>> Start Information supplied

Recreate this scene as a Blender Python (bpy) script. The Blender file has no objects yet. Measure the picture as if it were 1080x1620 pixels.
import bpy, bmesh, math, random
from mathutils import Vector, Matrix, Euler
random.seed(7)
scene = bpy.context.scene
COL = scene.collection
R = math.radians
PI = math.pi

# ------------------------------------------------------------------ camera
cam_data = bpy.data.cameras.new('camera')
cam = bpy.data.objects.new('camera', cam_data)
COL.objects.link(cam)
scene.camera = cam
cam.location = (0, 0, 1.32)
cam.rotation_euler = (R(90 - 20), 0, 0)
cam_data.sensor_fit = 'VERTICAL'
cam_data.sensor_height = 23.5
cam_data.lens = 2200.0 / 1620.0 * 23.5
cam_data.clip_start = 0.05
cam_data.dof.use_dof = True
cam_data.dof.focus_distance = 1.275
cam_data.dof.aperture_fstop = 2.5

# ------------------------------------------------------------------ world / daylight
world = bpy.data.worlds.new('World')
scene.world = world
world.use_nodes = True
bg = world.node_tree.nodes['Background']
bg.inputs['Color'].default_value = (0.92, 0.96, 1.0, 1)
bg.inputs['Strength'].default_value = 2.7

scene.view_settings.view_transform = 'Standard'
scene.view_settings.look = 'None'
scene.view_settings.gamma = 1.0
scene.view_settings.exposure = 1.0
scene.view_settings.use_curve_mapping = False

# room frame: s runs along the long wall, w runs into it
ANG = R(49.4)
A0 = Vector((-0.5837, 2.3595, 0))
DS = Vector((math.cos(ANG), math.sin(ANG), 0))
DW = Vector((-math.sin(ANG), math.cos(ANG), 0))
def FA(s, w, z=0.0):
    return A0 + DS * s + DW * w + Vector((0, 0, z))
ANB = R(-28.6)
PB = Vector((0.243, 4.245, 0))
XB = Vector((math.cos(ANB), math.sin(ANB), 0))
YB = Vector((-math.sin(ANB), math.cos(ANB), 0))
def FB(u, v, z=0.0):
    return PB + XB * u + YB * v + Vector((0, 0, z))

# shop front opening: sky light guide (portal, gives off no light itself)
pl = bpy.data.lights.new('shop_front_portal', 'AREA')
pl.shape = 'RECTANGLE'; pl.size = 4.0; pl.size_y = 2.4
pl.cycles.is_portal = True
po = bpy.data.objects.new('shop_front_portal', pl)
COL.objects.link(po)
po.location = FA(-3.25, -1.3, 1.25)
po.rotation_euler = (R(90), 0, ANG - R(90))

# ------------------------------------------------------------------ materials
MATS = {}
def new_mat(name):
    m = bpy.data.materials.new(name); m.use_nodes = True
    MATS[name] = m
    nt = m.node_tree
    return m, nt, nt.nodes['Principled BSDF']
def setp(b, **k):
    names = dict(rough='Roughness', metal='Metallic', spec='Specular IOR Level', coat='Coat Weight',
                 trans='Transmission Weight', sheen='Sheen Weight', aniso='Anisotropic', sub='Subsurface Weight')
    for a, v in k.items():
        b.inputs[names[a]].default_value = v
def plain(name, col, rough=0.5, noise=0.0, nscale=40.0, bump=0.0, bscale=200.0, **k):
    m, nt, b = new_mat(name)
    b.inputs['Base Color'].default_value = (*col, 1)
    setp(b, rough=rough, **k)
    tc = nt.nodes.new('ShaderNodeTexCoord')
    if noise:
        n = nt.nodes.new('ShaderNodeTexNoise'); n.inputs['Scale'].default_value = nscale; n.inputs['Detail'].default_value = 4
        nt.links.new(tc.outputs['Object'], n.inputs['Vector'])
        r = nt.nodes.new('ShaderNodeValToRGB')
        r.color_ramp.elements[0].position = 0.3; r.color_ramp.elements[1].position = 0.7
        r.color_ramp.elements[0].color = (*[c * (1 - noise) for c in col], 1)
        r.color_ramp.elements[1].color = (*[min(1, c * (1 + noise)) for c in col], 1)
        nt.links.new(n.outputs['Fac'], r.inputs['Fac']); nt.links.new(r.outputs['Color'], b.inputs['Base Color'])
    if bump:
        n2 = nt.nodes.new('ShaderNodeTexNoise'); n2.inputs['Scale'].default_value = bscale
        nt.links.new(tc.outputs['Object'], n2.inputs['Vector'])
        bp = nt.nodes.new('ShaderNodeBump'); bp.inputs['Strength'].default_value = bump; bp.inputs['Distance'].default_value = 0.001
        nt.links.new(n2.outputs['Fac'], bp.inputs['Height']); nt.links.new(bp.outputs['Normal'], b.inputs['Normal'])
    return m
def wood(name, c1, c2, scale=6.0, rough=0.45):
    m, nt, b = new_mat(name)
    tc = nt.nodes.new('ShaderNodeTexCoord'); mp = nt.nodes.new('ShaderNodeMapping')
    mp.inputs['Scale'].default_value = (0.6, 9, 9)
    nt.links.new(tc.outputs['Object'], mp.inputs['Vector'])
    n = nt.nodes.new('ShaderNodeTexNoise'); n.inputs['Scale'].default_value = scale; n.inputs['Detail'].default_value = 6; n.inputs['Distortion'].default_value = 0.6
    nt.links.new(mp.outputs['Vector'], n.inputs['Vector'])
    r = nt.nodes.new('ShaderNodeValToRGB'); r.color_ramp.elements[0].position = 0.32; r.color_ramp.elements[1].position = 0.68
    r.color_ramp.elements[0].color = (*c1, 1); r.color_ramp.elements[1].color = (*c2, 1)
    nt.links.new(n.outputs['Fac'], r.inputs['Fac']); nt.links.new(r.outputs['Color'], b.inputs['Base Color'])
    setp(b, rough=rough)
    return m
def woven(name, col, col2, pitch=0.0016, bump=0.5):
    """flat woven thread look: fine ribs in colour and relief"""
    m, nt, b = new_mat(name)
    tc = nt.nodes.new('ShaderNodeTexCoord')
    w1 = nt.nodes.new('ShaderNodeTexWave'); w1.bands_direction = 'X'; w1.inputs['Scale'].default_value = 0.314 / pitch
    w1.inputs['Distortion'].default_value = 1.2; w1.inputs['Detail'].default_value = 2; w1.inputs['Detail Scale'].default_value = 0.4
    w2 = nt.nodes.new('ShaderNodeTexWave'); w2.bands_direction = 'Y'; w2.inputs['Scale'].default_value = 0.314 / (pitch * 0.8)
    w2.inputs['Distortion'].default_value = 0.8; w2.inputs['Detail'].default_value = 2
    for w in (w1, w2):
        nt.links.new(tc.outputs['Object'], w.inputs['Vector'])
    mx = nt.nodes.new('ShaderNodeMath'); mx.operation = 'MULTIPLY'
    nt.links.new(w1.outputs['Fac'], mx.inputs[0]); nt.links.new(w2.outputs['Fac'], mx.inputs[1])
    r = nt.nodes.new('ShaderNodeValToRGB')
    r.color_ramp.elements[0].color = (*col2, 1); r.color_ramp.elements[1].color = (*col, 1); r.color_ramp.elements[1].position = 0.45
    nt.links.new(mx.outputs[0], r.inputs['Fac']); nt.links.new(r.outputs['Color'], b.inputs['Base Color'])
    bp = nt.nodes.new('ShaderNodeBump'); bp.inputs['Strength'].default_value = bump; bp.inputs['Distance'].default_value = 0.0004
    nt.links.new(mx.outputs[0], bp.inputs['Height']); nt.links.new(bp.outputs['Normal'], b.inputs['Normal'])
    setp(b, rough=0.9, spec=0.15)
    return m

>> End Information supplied

Exercise directions
Type out all of the material again, word for word.

Solution to the problem
Recreate this scene as a Blender Python (bpy) script. The Blender file has no objects yet. Measure the picture as if it were 1080x1620 pixels.
import bpy, bmesh, math, random
from mathutils import Vector, Matrix, Euler
random.seed(7)
scene = bpy.context.scene
COL = scene.collection
R = math.radians
PI = math.pi

# ------------------------------------------------------------------ camera
cam_data = bpy.data.cameras.new('camera')
cam = bpy.data.objects.new('camera', cam_data)
COL.objects.link(cam)
scene.camera = cam
cam.location = (0, 0, 1.32)
cam.rotation_euler = (R(90 - 20), 0, 0)
cam_data.sensor_fit = 'VERTICAL'
cam_data.sensor_height = 23.5
cam_data.lens = 2200.0 / 1620.0 * 23.5
cam_data.clip_start = 0.05
cam_data.dof.use_dof = True
cam_data.dof.focus_distance = 1.275
cam_data.dof.aperture_fstop = 2.5

# ------------------------------------------------------------------ world / daylight
world = bpy.data.worlds.new('World')
scene.world = world
world.use_nodes = True
bg = world.node_tree.nodes['Background']
bg.inputs['Color'].default_value = (0.92, 0.96, 1.0, 1)
bg.inputs['Strength'].default_value = 2.7

scene.view_settings.view_transform = 'Standard'
scene.view_settings.look = 'None'
scene.view_settings.gamma = 1.0
scene.view_settings.exposure = 1.0
scene.view_settings.use_curve_mapping = False

# room frame: s runs along the long wall, w runs into it
ANG = R(49.4)
A0 = Vector((-0.5837, 2.3595, 0))
DS = Vector((math.cos(ANG), math.sin(ANG), 0))
DW = Vector((-math.sin(ANG), math.cos(ANG), 0))
def FA(s, w, z=0.0):
    return A0 + DS * s + DW * w + Vector((0, 0, z))
ANB = R(-28.6)
PB = Vector((0.243, 4.245, 0))
XB = Vector((math.cos(ANB), math.sin(ANB), 0))
YB = Vector((-math.sin(ANB), math.cos(ANB), 0))
def FB(u, v, z=0.0):
    return PB + XB * u + YB * v + Vector((0, 0, z))

# shop front opening: sky light guide (portal, gives off no light itself)
pl = bpy.data.lights.new('shop_front_portal', 'AREA')
pl.shape = 'RECTANGLE'; pl.size = 4.0; pl.size_y = 2.4
pl.cycles.is_portal = True
po = bpy.data.objects.new('shop_front_portal', pl)
COL.objects.link(po)
po.location = FA(-3.25, -1.3, 1.25)
po.rotation_euler = (R(90), 0, ANG - R(90))

# ------------------------------------------------------------------ materials
MATS = {}
def new_mat(name):
    m = bpy.data.materials.new(name); m.use_nodes = True
    MATS[name] = m
    nt = m.node_tree
    return m, nt, nt.nodes['Principled BSDF']
def setp(b, **k):
    names = dict(rough='Roughness', metal='Metallic', spec='Specular IOR Level', coat='Coat Weight',
                 trans='Transmission Weight', sheen='Sheen Weight', aniso='Anisotropic', sub='Subsurface Weight')
    for a, v in k.items():
        b.inputs[names[a]].default_value = v
def plain(name, col, rough=0.5, noise=0.0, nscale=40.0, bump=0.0, bscale=200.0, **k):
    m, nt, b = new_mat(name)
    b.inputs['Base Color'].default_value = (*col, 1)
    setp(b, rough=rough, **k)
    tc = nt.nodes.new('ShaderNodeTexCoord')
    if noise:
        n = nt.nodes.new('ShaderNodeTexNoise'); n.inputs['Scale'].default_value = nscale; n.inputs['Detail'].default_value = 4
        nt.links.new(tc.outputs['Object'], n.inputs['Vector'])
        r = nt.nodes.new('ShaderNodeValToRGB')
        r.color_ramp.elements[0].position = 0.3; r.color_ramp.elements[1].position = 0.7
        r.color_ramp.elements[0].color = (*[c * (1 - noise) for c in col], 1)
        r.color_ramp.elements[1].color = (*[min(1, c * (1 + noise)) for c in col], 1)
        nt.links.new(n.outputs['Fac'], r.inputs['Fac']); nt.links.new(r.outputs['Color'], b.inputs['Base Color'])
    if bump:
        n2 = nt.nodes.new('ShaderNodeTexNoise'); n2.inputs['Scale'].default_value = bscale
        nt.links.new(tc.outputs['Object'], n2.inputs['Vector'])
        bp = nt.nodes.new('ShaderNodeBump'); bp.inputs['Strength'].default_value = bump; bp.inputs['Distance'].default_value = 0.001
        nt.links.new(n2.outputs['Fac'], bp.inputs['Height']); nt.links.new(bp.outputs['Normal'], b.inputs['Normal'])
    return m
def wood(name, c1, c2, scale=6.0, rough=0.45):
    m, nt, b = new_mat(name)
    tc = nt.nodes.new('ShaderNodeTexCoord'); mp = nt.nodes.new('ShaderNodeMapping')
    mp.inputs['Scale'].default_value = (0.6, 9, 9)
    nt.links.new(tc.outputs['Object'], mp.inputs['Vector'])
    n = nt.nodes.new('ShaderNodeTexNoise'); n.inputs['Scale'].default_value = scale; n.inputs['Detail'].default_value = 6; n.inputs['Distortion'].default_value = 0.6
    nt.links.new(mp.outputs['Vector'], n.inputs['Vector'])
    r = nt.nodes.new('ShaderNodeValToRGB'); r.color_ramp.elements[0].position = 0.32; r.color_ramp.elements[1].position = 0.68
    r.color_ramp.elements[0].color = (*c1, 1); r.color_ramp.elements[1].color = (*c2, 1)
    nt.links.new(n.outputs['Fac'], r.inputs['Fac']); nt.links.new(r.outputs['Color'], b.inputs['Base Color'])
    setp(b, rough=rough)
    return m
def woven(name, col, col2, pitch=0.0016, bump=0.5):
    """flat woven thread look: fine ribs in colour and relief"""
    m, nt, b = new_mat(name)
    tc = nt.nodes.new('ShaderNodeTexCoord')
    w1 = nt.nodes.new('ShaderNodeTexWave'); w1.bands_direction = 'X'; w1.inputs['Scale'].default_value = 0.314 / pitch
    w1.inputs['Distortion'].default_value = 1.2; w1.inputs['Detail'].default_value = 2; w1.inputs['Detail Scale'].default_value = 0.4
    w2 = nt.nodes.new('ShaderNodeTexWave'); w2.bands_direction = 'Y'; w2.inputs['Scale'].default_value = 0.314 / (pitch * 0.8)
    w2.inputs['Distortion'].default_value = 0.8; w2.inputs['Detail'].default_value = 2
    for w in (w1, w2):
        nt.links.new(tc.outputs['Object'], w.inputs['Vector'])
    mx = nt.nodes.new('ShaderNodeMath'); mx.operation = 'MULTIPLY'
    nt.links.new(w1.outputs['Fac'], mx.inputs[0]); nt.links.new(w2.outputs['Fac'], mx.inputs[1])
    r = nt.nodes.new('ShaderNodeValToRGB')
    r.color_ramp.elements[0].color = (*col2, 1); r.color_ramp.elements[1].color = (*col, 1); r.color_ramp.elements[1].position = 0.45
    nt.links.new(mx.outputs[0], r.inputs['Fac']); nt.links.new(r.outputs['Color'], b.inputs['Base Color'])
    bp = nt.nodes.new('ShaderNodeBump'); bp.inputs['Strength'].default_value = bump; bp.inputs['Distance'].default_value = 0.0004
    nt.links.new(mx.outputs[0], bp.inputs['Height']); nt.links.new(bp.outputs['Normal'], b.inputs['Normal'])
    setp(b, rough=0.9, spec=0.15)
    return m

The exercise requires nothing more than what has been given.